# Provided data
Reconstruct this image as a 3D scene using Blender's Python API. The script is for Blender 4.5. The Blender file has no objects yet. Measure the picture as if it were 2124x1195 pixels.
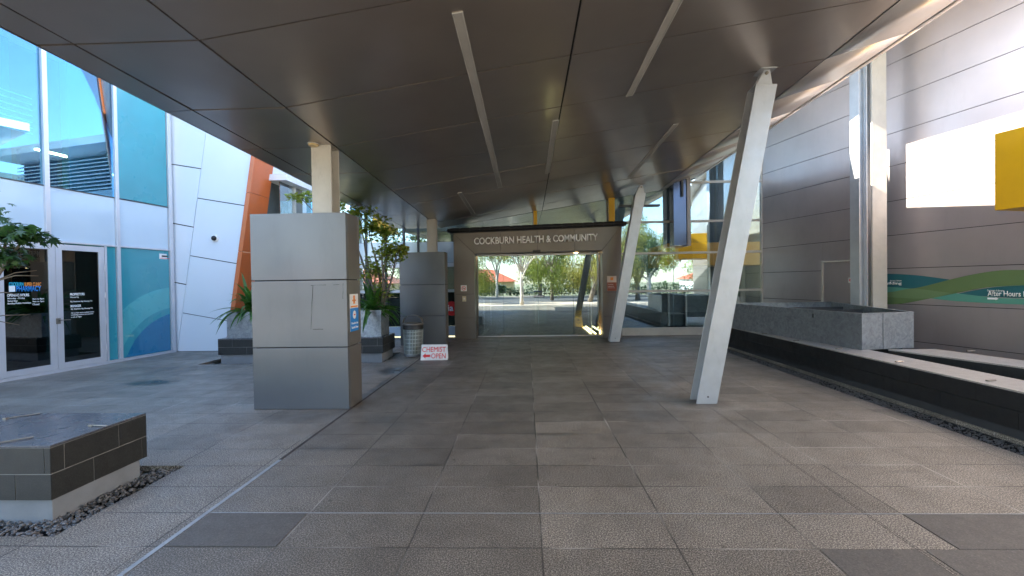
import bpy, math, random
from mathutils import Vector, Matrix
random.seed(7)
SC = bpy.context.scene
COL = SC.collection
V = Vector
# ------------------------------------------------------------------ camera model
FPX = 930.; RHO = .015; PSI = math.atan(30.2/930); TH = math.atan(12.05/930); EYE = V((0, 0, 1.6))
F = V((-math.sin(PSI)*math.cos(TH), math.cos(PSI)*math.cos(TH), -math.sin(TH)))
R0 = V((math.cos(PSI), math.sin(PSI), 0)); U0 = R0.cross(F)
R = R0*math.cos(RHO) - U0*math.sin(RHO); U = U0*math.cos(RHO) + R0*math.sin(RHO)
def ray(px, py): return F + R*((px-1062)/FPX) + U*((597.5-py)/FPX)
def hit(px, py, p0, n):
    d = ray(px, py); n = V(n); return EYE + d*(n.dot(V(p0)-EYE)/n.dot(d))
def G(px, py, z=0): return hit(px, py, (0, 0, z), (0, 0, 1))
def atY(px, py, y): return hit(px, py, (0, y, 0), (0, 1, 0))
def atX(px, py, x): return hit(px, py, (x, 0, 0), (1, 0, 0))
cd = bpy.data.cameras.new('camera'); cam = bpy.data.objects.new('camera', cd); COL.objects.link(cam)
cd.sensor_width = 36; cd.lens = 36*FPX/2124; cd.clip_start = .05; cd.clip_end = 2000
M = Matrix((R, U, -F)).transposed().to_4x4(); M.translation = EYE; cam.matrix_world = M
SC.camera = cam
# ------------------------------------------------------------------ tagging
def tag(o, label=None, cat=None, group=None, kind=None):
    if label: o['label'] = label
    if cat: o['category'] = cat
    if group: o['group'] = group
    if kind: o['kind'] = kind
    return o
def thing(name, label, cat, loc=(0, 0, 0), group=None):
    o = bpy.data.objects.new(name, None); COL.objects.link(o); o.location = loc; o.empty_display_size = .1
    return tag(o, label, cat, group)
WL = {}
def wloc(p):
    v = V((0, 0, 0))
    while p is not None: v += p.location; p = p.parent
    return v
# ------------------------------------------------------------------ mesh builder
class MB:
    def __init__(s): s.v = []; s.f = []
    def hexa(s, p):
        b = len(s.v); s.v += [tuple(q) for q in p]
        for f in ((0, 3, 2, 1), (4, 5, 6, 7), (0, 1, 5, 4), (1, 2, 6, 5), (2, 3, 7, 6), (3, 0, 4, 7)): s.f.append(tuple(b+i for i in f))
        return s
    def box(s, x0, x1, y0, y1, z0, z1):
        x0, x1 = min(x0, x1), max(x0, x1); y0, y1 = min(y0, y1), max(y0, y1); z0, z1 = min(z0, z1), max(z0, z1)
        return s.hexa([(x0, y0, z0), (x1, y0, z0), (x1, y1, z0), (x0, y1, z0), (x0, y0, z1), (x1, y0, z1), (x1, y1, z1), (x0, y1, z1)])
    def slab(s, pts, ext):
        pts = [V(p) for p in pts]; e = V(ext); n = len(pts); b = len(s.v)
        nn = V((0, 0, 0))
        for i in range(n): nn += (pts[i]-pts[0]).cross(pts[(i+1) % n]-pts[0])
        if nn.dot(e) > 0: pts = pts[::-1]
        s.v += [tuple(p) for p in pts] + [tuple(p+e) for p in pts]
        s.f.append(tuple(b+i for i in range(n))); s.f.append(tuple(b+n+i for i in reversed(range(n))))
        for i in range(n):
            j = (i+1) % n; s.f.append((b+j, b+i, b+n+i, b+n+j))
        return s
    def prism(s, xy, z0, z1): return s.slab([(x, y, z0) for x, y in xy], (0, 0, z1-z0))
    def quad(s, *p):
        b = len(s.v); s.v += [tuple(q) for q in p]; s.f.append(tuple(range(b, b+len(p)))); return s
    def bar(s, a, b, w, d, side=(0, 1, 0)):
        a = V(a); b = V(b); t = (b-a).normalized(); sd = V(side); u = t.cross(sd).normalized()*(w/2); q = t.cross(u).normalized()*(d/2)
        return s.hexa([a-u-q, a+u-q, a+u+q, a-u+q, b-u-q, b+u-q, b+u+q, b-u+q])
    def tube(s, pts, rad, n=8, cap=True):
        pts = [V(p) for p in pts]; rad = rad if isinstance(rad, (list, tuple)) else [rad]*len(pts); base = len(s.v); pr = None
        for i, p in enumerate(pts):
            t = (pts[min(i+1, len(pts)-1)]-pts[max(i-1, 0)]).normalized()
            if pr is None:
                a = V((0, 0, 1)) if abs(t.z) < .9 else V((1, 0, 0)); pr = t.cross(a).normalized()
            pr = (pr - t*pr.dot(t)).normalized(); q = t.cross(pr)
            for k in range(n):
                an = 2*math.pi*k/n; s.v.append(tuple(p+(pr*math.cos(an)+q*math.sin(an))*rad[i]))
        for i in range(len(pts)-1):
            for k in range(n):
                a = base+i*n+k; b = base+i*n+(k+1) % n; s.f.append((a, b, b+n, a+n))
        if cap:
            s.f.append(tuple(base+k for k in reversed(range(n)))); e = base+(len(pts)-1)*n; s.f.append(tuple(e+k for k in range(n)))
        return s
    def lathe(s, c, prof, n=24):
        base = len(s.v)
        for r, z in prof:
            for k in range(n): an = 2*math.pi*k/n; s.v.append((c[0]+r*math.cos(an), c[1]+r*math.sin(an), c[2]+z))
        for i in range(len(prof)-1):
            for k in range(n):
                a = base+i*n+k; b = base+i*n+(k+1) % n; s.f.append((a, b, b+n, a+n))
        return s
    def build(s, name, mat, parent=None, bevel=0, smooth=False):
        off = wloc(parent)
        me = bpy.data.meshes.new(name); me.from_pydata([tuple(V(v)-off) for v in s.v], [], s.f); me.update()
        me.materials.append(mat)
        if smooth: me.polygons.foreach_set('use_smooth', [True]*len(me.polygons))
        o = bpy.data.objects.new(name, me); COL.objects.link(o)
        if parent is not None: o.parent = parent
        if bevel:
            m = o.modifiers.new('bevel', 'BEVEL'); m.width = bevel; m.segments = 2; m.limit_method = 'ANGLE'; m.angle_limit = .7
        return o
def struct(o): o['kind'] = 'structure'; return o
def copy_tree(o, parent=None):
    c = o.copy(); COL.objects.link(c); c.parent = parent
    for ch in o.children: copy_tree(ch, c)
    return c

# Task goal
Images should not appear in the copy; retype the listing above exactly.

# Output below
Reconstruct this image as a 3D scene using Blender's Python API. The script is for Blender 4.5. The Blender file has no objects yet. Measure the picture as if it were 2124x1195 pixels.
import bpy, math, random
from mathutils import Vector, Matrix
random.seed(7)
SC = bpy.context.scene
COL = SC.collection
V = Vector
# ------------------------------------------------------------------ camera model
FPX = 930.; RHO = .015; PSI = math.atan(30.2/930); TH = math.atan(12.05/930); EYE = V((0, 0, 1.6))
F = V((-math.sin(PSI)*math.cos(TH), math.cos(PSI)*math.cos(TH), -math.sin(TH)))
R0 = V((math.cos(PSI), math.sin(PSI), 0)); U0 = R0.cross(F)
R = R0*math.cos(RHO) - U0*math.sin(RHO); U = U0*math.cos(RHO) + R0*math.sin(RHO)
def ray(px, py): return F + R*((px-1062)/FPX) + U*((597.5-py)/FPX)
def hit(px, py, p0, n):
    d = ray(px, py); n = V(n); return EYE + d*(n.dot(V(p0)-EYE)/n.dot(d))
def G(px, py, z=0): return hit(px, py, (0, 0, z), (0, 0, 1))
def atY(px, py, y): return hit(px, py, (0, y, 0), (0, 1, 0))
def atX(px, py, x): return hit(px, py, (x, 0, 0), (1, 0, 0))
cd = bpy.data.cameras.new('camera'); cam = bpy.data.objects.new('camera', cd); COL.objects.link(cam)
cd.sensor_width = 36; cd.lens = 36*FPX/2124; cd.clip_start = .05; cd.clip_end = 2000
M = Matrix((R, U, -F)).transposed().to_4x4(); M.translation = EYE; cam.matrix_world = M
SC.camera = cam
# ------------------------------------------------------------------ tagging
def tag(o, label=None, cat=None, group=None, kind=None):
    if label: o['label'] = label
    if cat: o['category'] = cat
    if group: o['group'] = group
    if kind: o['kind'] = kind
    return o
def thing(name, label, cat, loc=(0, 0, 0), group=None):
    o = bpy.data.objects.new(name, None); COL.objects.link(o); o.location = loc; o.empty_display_size = .1
    return tag(o, label, cat, group)
WL = {}
def wloc(p):
    v = V((0, 0, 0))
    while p is not None: v += p.location; p = p.parent
    return v
# ------------------------------------------------------------------ mesh builder
class MB:
    def __init__(s): s.v = []; s.f = []
    def hexa(s, p):
        b = len(s.v); s.v += [tuple(q) for q in p]
        for f in ((0, 3, 2, 1), (4, 5, 6, 7), (0, 1, 5, 4), (1, 2, 6, 5), (2, 3, 7, 6), (3, 0, 4, 7)): s.f.append(tuple(b+i for i in f))
        return s
    def box(s, x0, x1, y0, y1, z0, z1):
        x0, x1 = min(x0, x1), max(x0, x1); y0, y1 = min(y0, y1), max(y0, y1); z0, z1 = min(z0, z1), max(z0, z1)
        return s.hexa([(x0, y0, z0), (x1, y0, z0), (x1, y1, z0), (x0, y1, z0), (x0, y0, z1), (x1, y0, z1), (x1, y1, z1), (x0, y1, z1)])
    def slab(s, pts, ext):
        pts = [V(p) for p in pts]; e = V(ext); n = len(pts); b = len(s.v)
        nn = V((0, 0, 0))
        for i in range(n): nn += (pts[i]-pts[0]).cross(pts[(i+1) % n]-pts[0])
        if nn.dot(e) > 0: pts = pts[::-1]
        s.v += [tuple(p) for p in pts] + [tuple(p+e) for p in pts]
        s.f.append(tuple(b+i for i in range(n))); s.f.append(tuple(b+n+i for i in reversed(range(n))))
        for i in range(n):
            j = (i+1) % n; s.f.append((b+j, b+i, b+n+i, b+n+j))
        return s
    def prism(s, xy, z0, z1): return s.slab([(x, y, z0) for x, y in xy], (0, 0, z1-z0))
    def quad(s, *p):
        b = len(s.v); s.v += [tuple(q) for q in p]; s.f.append(tuple(range(b, b+len(p)))); return s
    def bar(s, a, b, w, d, side=(0, 1, 0)):
        a = V(a); b = V(b); t = (b-a).normalized(); sd = V(side); u = t.cross(sd).normalized()*(w/2); q = t.cross(u).normalized()*(d/2)
        return s.hexa([a-u-q, a+u-q, a+u+q, a-u+q, b-u-q, b+u-q, b+u+q, b-u+q])
    def tube(s, pts, rad, n=8, cap=True):
        pts = [V(p) for p in pts]; rad = rad if isinstance(rad, (list, tuple)) else [rad]*len(pts); base = len(s.v); pr = None
        for i, p in enumerate(pts):
            t = (pts[min(i+1, len(pts)-1)]-pts[max(i-1, 0)]).normalized()
            if pr is None:
                a = V((0, 0, 1)) if abs(t.z) < .9 else V((1, 0, 0)); pr = t.cross(a).normalized()
            pr = (pr - t*pr.dot(t)).normalized(); q = t.cross(pr)
            for k in range(n):
                an = 2*math.pi*k/n; s.v.append(tuple(p+(pr*math.cos(an)+q*math.sin(an))*rad[i]))
        for i in range(len(pts)-1):
            for k in range(n):
                a = base+i*n+k; b = base+i*n+(k+1) % n; s.f.append((a, b, b+n, a+n))
        if cap:
            s.f.append(tuple(base+k for k in reversed(range(n)))); e = base+(len(pts)-1)*n; s.f.append(tuple(e+k for k in range(n)))
        return s
    def lathe(s, c, prof, n=24):
        base = len(s.v)
        for r, z in prof:
            for k in range(n): an = 2*math.pi*k/n; s.v.append((c[0]+r*math.cos(an), c[1]+r*math.sin(an), c[2]+z))
        for i in range(len(prof)-1):
            for k in range(n):
                a = base+i*n+k; b = base+i*n+(k+1) % n; s.f.append((a, b, b+n, a+n))
        return s
    def build(s, name, mat, parent=None, bevel=0, smooth=False):
        off = wloc(parent)
        me = bpy.data.meshes.new(name); me.from_pydata([tuple(V(v)-off) for v in s.v], [], s.f); me.update()
        me.materials.append(mat)
        if smooth: me.polygons.foreach_set('use_smooth', [True]*len(me.polygons))
        o = bpy.data.objects.new(name, me); COL.objects.link(o)
        if parent is not None: o.parent = parent
        if bevel:
            m = o.modifiers.new('bevel', 'BEVEL'); m.width = bevel; m.segments = 2; m.limit_method = 'ANGLE'; m.angle_limit = .7
        return o
def struct(o): o['kind'] = 'structure'; return o
def copy_tree(o, parent=None):
    c = o.copy(); COL.objects.link(c); c.parent = parent
    for ch in o.children: copy_tree(ch, c)
    return c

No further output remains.